Were they comparing a native Dylan compiler to a native Java compiler, or a portable Dylan bytecode interpreter to a JVM, or were they cooking their results?
Actually, the benchmark compared Harlequin Dylan to Microsoft Visual C++. It was run by a scientist who needed to do some number-crunching.
Harlequin Dylan finished within five percent of MSVC++. Gwydion Dylan (which I help maintain) wouldn't have done so well because it's still not finished. We usually see code that runs at half the speed of C.
All that said, there's no reason why Java should be any slower than Dylan. A good Java compiler should be able to match a C++ compiler for most tasks, which should amount to a three-way tie: C++, Dylan and Java, with some of the naive Dylan programmers paying a slight performance penalty by using excessively dynamic features.
1. The deadline for CORBA Component model proposals isn't until August 1999, so no decision has been made.
2. The OMG press release doesn't say what Mr. Sessions implies. It certainly doesn't say that vendor/language neutrality is being abandonded for the Component Model. It's basically just says EJB and CORBA work real good together. Read it for yourself here
3. And finally, from ObjectWatch's home page: "We specialize in offering training and
consulting on Microsoft's distributed component architectures"

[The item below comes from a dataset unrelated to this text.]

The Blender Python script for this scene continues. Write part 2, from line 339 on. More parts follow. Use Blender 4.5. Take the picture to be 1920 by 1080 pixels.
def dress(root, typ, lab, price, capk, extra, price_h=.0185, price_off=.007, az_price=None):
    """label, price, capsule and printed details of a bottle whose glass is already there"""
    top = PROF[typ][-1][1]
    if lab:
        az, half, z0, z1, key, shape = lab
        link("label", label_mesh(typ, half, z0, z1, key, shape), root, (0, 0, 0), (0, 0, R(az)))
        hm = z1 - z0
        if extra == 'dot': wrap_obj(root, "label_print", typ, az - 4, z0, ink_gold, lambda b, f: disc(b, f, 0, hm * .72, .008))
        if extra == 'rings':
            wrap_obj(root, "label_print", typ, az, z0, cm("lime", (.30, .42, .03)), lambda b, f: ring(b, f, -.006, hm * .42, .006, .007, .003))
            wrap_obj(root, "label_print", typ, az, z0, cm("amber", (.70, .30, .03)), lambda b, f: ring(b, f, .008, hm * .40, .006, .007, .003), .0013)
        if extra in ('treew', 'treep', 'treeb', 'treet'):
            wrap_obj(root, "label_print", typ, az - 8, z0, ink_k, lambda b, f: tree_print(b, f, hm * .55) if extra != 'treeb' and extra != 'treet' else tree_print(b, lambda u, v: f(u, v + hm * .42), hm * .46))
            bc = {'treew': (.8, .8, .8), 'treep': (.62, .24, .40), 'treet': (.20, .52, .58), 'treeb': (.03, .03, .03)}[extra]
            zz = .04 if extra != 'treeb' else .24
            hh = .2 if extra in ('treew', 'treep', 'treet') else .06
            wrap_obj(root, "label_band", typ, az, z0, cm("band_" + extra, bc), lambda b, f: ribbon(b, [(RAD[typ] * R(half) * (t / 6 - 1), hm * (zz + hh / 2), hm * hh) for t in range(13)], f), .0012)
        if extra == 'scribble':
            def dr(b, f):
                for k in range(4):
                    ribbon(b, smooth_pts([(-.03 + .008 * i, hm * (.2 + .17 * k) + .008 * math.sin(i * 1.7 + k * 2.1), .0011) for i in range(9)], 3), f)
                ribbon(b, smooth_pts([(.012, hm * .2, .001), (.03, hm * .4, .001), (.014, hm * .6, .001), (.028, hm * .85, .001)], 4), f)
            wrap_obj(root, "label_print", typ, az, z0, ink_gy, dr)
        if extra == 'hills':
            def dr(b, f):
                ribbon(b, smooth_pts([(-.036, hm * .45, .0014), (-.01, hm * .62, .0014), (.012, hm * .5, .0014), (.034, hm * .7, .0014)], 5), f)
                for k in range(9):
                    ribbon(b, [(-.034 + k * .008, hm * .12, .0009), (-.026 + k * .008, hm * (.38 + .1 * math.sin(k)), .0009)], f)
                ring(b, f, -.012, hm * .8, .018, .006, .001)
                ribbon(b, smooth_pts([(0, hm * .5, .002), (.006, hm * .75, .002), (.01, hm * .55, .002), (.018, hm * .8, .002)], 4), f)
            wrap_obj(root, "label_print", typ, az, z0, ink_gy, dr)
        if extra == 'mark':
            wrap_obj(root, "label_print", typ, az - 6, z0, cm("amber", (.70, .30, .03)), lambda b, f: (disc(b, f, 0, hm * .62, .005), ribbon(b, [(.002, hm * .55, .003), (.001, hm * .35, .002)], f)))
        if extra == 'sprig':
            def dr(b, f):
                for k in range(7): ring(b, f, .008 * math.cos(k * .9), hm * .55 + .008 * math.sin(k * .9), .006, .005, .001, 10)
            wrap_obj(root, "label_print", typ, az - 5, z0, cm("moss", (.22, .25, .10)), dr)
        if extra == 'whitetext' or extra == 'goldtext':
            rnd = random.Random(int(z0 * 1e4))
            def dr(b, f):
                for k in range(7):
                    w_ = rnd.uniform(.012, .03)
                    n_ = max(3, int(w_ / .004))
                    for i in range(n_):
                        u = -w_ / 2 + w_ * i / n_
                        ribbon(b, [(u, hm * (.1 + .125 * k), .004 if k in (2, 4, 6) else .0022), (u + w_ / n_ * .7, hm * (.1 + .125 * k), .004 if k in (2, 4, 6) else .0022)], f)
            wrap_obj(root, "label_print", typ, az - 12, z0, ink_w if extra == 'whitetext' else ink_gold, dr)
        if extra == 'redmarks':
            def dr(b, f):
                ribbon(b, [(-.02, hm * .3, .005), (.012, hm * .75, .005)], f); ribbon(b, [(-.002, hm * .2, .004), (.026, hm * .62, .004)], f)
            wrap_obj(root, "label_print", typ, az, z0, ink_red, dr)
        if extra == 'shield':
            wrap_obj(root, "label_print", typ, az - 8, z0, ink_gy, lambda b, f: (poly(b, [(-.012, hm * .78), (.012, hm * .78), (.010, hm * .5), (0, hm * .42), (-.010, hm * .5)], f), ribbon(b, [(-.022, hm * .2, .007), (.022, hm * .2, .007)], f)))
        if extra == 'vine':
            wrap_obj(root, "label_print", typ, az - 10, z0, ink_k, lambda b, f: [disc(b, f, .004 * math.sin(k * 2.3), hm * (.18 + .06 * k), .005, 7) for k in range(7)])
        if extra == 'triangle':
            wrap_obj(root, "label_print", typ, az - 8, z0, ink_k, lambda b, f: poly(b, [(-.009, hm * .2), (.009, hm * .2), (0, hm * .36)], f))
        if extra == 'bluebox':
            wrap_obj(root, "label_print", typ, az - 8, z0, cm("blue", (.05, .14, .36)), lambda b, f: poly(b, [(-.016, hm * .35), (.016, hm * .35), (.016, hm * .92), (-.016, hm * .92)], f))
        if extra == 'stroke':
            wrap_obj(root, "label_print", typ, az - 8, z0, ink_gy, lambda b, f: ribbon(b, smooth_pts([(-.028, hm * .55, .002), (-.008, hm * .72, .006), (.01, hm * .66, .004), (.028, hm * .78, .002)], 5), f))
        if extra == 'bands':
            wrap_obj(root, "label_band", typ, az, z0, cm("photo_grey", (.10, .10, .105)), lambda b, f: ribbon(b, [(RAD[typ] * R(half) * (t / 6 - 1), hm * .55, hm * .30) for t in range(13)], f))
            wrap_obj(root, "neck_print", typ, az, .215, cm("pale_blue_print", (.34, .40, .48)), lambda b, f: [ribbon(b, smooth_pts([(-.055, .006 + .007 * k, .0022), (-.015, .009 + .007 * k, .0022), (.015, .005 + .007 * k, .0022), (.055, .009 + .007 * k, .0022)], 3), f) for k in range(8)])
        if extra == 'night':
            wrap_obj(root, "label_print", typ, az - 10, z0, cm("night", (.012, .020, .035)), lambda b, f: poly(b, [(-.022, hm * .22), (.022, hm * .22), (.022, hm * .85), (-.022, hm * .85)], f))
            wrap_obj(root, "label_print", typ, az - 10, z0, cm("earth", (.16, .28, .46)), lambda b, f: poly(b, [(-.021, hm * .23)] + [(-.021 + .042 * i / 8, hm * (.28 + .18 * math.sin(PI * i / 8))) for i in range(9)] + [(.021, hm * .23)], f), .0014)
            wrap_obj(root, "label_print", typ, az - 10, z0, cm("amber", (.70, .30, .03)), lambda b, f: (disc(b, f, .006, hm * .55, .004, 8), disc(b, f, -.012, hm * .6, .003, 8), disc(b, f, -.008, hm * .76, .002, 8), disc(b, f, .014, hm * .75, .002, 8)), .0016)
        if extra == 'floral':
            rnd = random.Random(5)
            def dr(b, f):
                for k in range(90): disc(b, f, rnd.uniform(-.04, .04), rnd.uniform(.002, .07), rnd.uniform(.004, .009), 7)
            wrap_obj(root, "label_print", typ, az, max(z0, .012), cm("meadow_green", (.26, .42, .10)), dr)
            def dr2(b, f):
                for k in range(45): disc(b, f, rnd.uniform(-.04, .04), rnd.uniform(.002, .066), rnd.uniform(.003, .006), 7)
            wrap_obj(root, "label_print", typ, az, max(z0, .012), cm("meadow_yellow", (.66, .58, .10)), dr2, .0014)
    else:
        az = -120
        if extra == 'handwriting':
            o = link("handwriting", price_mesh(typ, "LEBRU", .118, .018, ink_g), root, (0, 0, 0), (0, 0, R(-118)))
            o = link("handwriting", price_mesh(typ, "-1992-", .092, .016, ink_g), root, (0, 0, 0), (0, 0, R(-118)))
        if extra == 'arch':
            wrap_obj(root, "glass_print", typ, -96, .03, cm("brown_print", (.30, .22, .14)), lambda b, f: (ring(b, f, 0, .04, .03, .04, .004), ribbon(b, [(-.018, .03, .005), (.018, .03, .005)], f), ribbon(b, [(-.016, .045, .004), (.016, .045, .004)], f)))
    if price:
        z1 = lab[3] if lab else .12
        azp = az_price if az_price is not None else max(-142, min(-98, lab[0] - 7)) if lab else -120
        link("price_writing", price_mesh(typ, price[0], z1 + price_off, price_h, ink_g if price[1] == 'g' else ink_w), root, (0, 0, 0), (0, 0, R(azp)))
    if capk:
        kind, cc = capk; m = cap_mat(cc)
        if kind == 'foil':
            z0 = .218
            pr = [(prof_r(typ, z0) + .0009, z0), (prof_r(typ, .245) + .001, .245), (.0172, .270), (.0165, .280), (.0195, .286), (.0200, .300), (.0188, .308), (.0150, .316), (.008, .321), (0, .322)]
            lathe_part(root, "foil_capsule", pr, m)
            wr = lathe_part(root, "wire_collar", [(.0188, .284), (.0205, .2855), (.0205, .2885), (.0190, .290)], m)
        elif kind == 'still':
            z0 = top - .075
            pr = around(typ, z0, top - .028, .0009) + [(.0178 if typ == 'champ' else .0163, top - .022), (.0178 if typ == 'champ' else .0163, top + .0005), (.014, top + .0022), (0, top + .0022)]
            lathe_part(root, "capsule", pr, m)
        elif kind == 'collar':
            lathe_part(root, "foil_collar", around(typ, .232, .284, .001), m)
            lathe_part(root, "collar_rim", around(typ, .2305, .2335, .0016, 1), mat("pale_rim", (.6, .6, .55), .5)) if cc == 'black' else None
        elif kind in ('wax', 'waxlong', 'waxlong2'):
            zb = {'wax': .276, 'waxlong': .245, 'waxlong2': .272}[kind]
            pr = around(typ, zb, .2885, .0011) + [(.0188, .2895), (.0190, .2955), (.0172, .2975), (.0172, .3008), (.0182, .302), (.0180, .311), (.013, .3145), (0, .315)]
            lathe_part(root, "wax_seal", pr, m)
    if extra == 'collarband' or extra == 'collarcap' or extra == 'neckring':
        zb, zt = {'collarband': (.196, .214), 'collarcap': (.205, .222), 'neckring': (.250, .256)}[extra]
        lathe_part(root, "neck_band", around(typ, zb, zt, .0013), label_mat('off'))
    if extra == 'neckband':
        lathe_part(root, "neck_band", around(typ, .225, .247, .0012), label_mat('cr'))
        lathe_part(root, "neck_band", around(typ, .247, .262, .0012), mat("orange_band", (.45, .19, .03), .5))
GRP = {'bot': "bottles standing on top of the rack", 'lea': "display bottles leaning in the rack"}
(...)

If you like, think of Java p-code as the back-end of any compiler. Then you have a language-neutral binary standard.
Do not confuse "Java the platform" with "Java the language". I can compile Java code to native machine-specific binaries if I choose, and get comparable performance to C++. When I compile for the JVM, then the result is the same but just for a different platform.
So... it locks you into Java no more than the COM spec locks you into C++ (it doesn't). I can write COM components in C, C++, Java, VB, etc. I just need to make the binary layout look right when dealing with interface pointers.
Isn't there an Eiffel compiler than generates Java p-code?